Chancellor in fantasy land re EU-27 “economic interest”

UK Chancellor Philip Hammond thinks the rest of the EU will not force the UK out of the European Free Trade Area because it is “not in their economic interest to do so”.


Because here is the thing: as Mr Hammond well knows, leaving the EU in the first place is not in the UK’s “economic interest”.

Yet he is in a government proceeding to do so because it is being held hostage by British-nationalist populists.

Well you know what? The next French President will be held hostage by French-nationalist populists (if not one herself); the next Dutch government will be held hostage by Dutch-nationalist populists; the current Danish government already is held hostage by Danish-nationalist populists; the next Austrian President will be an Austrian-nationalist populist; the Hungarian government is a Hungarian-populist one; Bulgaria just elected a Russian-leaning President; and Italy is, well, Italy (cf. this coming Sunday).

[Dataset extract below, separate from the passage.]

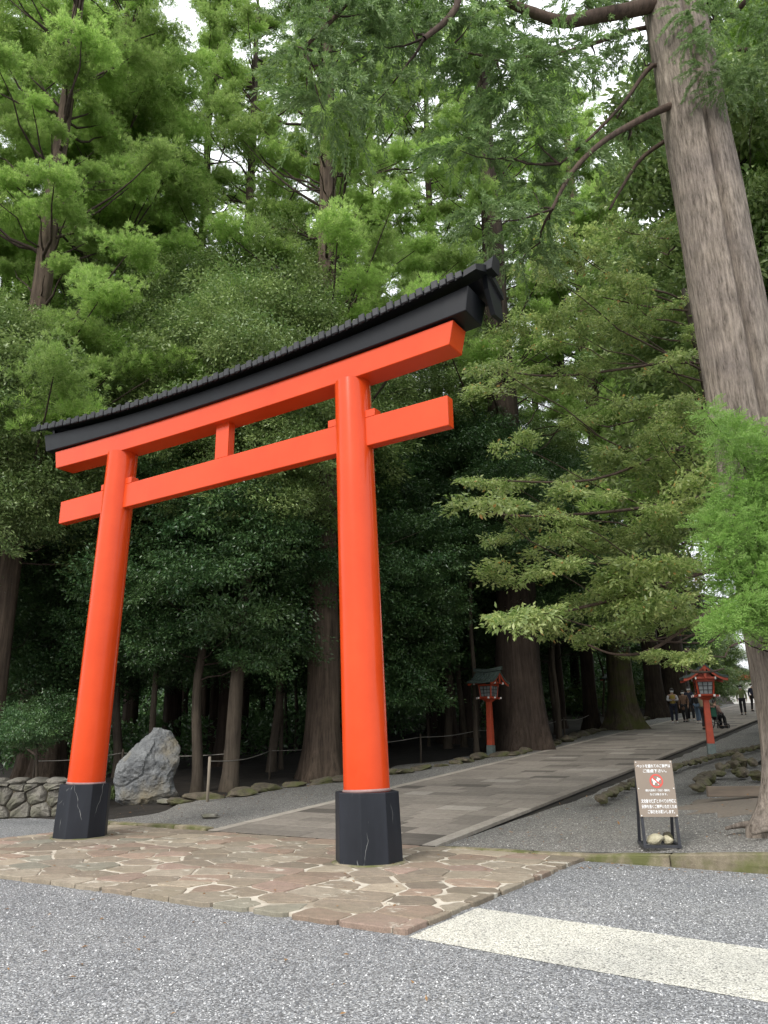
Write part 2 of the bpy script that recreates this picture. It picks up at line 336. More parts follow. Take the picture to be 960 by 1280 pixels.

Leaving the EU is not in the UK’s economic interest but it is in its government’s political interest (it judges, anyway).

Well you know what? Forcing the UK out of the Free Trade Area may or may not be in France’s, or the Netherlands’, or Denmark’s, or Austria’s, or Hungary’s, or Italy’s, or Bulgaria’s economic interests, but it definitely will be in their governments’ political interests.

See? Leaving the EU means it is 27 against 1.

Well you know what? That means the 27 will get what they want – politically.


4 thoughts on “Chancellor in fantasy land re EU-27 “economic interest”

  1. William Allen says:

    Even with 27 to 1, if government after government had not run the Royal Navy down to nothing we could have blockaded maritime trade into the EU until we got what we wanted.

    • What dumb logic.
      1. You can’t use a boat to block the terrain border with the Republic of Ireland.
      2. There were several European empires while the British Empire was at its peak.
      3. Those ships need Russian Oil imported from the European continent.

      So by all means use stupid gunboat diplomacy, people with that attitude who think they could extort things have broken the Northern Ireland economy and still do.

  2. The hardest discussion that the UK has to make with the EU28 will be itself.
    I suppose you could probably blur the lines between shallow nationalism and economics given freight is necessary for military goods. 22 NATO allies and 6 neutral neighbours including the Republic of Ireland you need to cooperate on security with, brinkmanship and bargaining will have to give way to beneficial beaurocracy.k

  3. andyboal says:

    It’s not even the political interest of the other 27 here. It’s the fact that the economic damage caused by failure to reach a deal will be far greater to the UK than it would be to the rest of them – albeit that Ireland wouldn’t be far behind.

    As long as British people demand European goods and will keep paying for them, the EU has a lot of security in its position.